===== SUPPLIED RECORDS =====

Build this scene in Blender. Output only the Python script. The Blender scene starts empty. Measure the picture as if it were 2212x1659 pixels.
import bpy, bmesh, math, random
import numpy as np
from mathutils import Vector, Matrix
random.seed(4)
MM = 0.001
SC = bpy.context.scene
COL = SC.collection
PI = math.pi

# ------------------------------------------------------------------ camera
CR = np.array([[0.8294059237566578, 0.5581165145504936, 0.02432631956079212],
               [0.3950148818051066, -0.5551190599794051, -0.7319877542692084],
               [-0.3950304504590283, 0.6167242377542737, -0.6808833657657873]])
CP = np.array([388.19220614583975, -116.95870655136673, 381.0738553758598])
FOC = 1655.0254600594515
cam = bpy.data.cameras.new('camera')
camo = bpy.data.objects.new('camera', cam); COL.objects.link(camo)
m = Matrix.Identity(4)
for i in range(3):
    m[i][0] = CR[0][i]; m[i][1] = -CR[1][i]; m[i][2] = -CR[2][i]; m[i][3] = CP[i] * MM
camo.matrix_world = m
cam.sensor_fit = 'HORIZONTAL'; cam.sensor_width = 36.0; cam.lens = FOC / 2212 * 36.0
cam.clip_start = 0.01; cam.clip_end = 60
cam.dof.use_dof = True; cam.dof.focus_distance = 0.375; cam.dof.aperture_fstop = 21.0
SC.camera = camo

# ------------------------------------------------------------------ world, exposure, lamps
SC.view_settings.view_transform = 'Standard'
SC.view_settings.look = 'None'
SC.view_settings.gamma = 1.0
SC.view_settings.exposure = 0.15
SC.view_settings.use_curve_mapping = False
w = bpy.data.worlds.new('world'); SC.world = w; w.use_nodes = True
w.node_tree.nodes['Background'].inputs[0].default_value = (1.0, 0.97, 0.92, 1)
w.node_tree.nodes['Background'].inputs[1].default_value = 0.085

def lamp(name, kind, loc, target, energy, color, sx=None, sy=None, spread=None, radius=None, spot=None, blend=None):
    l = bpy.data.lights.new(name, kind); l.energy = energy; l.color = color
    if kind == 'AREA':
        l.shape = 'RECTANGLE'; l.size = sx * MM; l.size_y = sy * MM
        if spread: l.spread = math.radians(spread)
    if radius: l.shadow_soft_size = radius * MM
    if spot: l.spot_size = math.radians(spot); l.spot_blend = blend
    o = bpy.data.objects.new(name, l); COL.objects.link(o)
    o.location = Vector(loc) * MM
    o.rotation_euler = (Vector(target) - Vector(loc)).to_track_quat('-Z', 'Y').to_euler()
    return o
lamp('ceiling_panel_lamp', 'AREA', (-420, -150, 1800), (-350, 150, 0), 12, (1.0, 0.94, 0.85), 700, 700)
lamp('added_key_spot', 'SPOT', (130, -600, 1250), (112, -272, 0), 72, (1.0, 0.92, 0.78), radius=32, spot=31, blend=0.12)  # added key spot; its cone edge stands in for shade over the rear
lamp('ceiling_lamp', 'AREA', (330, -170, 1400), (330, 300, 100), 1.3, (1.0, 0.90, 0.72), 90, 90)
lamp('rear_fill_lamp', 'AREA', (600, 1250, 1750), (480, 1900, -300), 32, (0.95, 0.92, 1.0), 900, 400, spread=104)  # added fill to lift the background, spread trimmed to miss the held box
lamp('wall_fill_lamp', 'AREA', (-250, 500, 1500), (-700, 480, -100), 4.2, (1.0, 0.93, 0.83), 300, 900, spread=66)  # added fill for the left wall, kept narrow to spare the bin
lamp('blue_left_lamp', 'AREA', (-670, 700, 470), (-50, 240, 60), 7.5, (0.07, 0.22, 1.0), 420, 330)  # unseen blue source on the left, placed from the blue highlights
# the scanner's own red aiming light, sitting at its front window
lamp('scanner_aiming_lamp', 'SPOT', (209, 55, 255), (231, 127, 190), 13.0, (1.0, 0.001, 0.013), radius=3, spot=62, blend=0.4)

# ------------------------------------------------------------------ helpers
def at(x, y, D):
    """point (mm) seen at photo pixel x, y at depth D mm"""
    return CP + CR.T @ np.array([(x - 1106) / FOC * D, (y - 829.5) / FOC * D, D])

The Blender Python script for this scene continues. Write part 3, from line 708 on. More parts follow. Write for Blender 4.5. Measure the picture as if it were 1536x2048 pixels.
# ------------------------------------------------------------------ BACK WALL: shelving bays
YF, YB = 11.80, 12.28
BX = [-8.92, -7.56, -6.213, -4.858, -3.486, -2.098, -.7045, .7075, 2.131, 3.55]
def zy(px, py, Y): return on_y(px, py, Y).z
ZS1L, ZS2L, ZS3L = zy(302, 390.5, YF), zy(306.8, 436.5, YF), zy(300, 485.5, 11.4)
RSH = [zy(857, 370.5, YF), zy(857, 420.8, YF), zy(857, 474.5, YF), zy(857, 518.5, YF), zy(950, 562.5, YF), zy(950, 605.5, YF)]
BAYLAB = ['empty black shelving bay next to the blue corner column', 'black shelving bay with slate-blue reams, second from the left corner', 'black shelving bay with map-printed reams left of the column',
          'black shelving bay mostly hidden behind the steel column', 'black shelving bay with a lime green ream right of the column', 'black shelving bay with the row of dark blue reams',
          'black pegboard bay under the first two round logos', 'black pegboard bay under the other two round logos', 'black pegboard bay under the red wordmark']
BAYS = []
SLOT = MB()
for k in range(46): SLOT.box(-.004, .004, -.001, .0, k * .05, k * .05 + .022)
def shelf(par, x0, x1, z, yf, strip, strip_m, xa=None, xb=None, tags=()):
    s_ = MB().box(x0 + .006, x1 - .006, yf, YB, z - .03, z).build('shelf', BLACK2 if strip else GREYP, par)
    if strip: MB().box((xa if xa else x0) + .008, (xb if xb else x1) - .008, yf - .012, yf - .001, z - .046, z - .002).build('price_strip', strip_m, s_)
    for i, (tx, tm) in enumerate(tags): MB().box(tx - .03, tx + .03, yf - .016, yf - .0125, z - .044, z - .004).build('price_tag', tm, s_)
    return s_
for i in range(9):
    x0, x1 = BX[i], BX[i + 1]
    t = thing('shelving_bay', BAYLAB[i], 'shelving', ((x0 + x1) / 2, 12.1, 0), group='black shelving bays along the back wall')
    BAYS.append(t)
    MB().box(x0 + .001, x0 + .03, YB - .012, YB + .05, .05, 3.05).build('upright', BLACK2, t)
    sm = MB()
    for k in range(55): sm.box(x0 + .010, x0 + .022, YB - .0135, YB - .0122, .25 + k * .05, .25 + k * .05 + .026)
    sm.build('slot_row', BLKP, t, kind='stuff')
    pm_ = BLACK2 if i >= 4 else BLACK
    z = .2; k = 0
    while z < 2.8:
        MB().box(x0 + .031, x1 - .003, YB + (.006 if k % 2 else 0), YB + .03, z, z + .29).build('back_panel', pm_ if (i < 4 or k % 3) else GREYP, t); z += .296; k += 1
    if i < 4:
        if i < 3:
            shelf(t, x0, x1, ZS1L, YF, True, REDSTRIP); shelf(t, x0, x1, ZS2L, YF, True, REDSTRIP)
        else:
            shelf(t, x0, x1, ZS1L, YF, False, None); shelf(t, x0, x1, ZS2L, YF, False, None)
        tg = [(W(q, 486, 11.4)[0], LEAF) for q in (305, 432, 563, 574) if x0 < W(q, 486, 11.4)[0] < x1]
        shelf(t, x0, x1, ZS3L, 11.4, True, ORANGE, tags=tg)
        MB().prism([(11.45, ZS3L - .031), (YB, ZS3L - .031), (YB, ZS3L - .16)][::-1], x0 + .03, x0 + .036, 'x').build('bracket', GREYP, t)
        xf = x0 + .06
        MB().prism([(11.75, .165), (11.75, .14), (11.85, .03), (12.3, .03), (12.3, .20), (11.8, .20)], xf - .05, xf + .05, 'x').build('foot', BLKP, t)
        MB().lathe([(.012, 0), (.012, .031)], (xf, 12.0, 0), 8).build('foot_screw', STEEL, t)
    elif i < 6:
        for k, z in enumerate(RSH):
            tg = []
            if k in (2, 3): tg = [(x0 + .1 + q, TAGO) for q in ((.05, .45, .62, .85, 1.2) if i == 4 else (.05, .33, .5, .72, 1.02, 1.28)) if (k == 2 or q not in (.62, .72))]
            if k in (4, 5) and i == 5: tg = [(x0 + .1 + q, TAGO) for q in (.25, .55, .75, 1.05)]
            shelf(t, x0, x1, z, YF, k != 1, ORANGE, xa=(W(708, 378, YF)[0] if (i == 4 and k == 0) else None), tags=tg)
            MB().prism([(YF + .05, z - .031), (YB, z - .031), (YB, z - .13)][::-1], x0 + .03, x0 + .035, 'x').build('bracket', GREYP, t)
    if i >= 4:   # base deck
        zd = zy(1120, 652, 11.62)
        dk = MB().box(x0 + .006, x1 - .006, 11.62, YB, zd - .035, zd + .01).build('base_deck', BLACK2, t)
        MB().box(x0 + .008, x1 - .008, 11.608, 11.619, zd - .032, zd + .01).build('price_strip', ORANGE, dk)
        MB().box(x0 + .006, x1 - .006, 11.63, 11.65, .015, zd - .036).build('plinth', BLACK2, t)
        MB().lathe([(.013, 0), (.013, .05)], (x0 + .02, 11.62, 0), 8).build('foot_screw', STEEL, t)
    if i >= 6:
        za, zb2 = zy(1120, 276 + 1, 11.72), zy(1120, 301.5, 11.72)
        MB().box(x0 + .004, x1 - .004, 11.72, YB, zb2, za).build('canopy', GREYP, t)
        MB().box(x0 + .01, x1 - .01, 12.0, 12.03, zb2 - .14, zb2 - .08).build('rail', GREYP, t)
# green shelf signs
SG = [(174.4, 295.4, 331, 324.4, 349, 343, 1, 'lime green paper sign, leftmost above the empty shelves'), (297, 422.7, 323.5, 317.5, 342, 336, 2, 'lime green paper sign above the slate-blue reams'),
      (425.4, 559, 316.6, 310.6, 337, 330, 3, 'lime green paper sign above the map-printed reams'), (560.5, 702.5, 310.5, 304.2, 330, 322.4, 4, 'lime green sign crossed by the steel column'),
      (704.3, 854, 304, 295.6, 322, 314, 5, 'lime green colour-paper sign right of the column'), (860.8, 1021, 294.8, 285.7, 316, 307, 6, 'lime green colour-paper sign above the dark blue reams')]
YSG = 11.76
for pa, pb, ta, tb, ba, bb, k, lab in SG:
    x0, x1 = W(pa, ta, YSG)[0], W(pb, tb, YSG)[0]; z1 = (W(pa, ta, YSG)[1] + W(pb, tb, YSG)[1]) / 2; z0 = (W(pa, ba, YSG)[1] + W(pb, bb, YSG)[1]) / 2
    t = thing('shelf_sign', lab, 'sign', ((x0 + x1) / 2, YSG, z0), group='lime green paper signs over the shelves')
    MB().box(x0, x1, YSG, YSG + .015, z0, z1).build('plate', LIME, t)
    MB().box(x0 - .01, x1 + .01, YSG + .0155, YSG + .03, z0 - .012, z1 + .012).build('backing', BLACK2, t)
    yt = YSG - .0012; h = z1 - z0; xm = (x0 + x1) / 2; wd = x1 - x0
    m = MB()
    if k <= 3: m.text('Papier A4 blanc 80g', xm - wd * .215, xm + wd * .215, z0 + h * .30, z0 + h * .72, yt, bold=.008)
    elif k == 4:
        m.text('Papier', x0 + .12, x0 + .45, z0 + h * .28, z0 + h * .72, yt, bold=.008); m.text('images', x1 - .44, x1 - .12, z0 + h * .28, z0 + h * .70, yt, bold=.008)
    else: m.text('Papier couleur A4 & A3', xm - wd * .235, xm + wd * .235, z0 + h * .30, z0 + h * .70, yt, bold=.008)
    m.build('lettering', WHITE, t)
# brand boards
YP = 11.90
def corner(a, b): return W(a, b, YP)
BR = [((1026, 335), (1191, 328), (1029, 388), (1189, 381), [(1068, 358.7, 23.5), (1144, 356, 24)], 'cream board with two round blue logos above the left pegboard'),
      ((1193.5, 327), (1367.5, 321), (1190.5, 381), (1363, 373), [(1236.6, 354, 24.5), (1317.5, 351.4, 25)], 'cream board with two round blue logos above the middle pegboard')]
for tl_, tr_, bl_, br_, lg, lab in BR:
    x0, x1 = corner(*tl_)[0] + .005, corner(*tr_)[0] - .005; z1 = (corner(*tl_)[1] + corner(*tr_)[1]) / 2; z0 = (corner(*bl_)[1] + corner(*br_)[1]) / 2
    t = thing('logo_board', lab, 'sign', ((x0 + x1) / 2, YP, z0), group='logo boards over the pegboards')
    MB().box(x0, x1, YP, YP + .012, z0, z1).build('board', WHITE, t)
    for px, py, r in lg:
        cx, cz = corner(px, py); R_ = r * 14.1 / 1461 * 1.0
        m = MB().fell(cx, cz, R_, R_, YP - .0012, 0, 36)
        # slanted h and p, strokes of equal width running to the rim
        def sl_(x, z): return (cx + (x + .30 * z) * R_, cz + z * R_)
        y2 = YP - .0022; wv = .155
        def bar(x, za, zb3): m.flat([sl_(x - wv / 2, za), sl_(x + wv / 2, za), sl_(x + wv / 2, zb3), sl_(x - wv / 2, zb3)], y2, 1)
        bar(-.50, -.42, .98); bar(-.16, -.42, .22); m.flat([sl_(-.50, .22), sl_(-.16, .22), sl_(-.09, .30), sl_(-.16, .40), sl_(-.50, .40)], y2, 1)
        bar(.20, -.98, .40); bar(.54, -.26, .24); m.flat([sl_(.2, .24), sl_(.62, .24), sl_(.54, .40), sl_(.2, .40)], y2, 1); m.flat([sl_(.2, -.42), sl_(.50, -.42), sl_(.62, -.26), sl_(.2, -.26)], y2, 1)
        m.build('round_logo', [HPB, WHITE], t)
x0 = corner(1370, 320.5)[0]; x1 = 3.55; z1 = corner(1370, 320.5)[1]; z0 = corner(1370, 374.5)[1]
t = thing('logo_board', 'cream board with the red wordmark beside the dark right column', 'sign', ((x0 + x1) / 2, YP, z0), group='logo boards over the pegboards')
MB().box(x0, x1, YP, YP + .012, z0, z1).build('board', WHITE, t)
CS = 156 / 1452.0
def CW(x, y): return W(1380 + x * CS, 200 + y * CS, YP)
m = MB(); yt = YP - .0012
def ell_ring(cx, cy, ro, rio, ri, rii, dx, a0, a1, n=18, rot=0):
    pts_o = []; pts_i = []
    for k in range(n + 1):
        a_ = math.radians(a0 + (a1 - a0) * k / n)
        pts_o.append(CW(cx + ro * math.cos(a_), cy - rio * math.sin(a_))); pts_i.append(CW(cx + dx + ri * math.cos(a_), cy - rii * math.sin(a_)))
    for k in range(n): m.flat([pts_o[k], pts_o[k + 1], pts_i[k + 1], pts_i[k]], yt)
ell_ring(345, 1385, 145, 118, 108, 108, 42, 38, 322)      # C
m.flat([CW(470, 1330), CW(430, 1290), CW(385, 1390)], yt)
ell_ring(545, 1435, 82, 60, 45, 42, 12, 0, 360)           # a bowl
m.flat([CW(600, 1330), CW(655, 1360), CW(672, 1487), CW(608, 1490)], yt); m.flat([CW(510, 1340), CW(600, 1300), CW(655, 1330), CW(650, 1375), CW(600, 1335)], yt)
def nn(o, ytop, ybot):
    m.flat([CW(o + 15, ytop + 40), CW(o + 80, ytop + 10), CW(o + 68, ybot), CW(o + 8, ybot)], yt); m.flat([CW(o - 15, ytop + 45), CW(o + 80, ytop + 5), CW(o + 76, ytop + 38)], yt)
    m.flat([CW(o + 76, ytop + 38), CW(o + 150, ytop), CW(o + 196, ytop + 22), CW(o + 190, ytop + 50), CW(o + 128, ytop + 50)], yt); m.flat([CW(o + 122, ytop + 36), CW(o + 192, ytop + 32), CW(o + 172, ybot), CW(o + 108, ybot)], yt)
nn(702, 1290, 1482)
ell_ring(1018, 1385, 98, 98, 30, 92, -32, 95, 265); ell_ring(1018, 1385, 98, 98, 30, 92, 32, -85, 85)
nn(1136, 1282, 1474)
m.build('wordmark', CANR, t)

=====

WHAT THIS TASK INVOLVES: Lines containing the string "scene" should be counted; reply with their number and nothing more.

EXPECTED OUTPUT: 3